Fear turned to despair. Melendez spoke of racing to beat the roaches to his food once it was pushed through a small slit in his cell. He bunked with rats, too scared to look at them as they scaled his leg—he wouldn't be able to sleep. Though hesistant, he forced himself to look at the blue faces and limp bodies of friends who'd committed suicide as they were wheeled out. Once, he fashioned a garbage bag into a noose and prepared to take his own life, but he fell asleep. His mother's prayers got him through the anger, sadness and near insanity, he says, until he found salvation in religion. That he was spared, "and talking to you here, today, in Nevada," is a miracle.

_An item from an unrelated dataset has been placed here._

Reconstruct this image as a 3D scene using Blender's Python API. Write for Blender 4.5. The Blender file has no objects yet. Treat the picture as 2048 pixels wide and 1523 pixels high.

The miracle began inauspicioulsy, with the resignation of his defense lawyer, who was distraught over seeing five death-row clients executed. Before leaving, she amassed a stellar team of replacements, who found a taped confession by the real killer, won Menendez a new trial and, eventually, his freedom.


On the day of his release, Melendez says he was treated like a king—no more handcuffed escorts, no more leery sneers from guards, clapping and tears from the friends he was leaving behind.


"They called me mister," he said, "and it felt good."